Jean Cocteau and Edouard Dermithe (masked) in Le Testament d’Orphée (1960).

Many of us remember where we were in January of 2016, when that turbulent year kicked off with the news of David Bowie’s death. The Starman had left the terrestrial plane to perhaps return to a home planet in a galaxy far, far away. His parting gift was a final record titled Blackstar, which he had released only two days prior, on his 69th birthday. Fans quickly ascertained that much of Blackstar, including its lead single and video “Lazarus,” addressed what he knew was his impending death. While the whole album and its timing was characteristically Bowie in its ability to surprise, he wasn’t the first nor the last artist to release a self-written elegy. Jean Cocteau had done it in 1960, with his final film, Le Testament d’Orphée.

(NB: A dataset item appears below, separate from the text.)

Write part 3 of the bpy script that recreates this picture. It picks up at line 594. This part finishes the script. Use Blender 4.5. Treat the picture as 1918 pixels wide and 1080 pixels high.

Cocteau had found a second, or perhaps even third, life as a celebrated film maker. Following the release of La Belle et La Bête in 1946, he became popular with audiences around the world. Audiences in Japan, Brazil, and the United States all embraced the original fairy tale-film and all of a sudden, Cocteau’s world bled outside of the borders of his native France. A new generation of young people started to flock to Cocteau, who by that point was an elder statesman and icon to them. No longer the young twerp begging for a shot to work with Serge Diaghilev or the effete outsider beefing with André Breton, Cocteau’s film making in particular was what solidified him as a cultural touchstone.

La Belle et La Bête premiered at the very first Cannes Film Festival; by the late 1950s, Cocteau had twice served as its jury president. In 1959, Cocteau, though not a jury member, rallied hard for a young film-maker named François Truffaut to win the Palme d’Or for The 400 Blows. To thank him, Truffaut gave his champion a large sum of the money he needed to make his final film.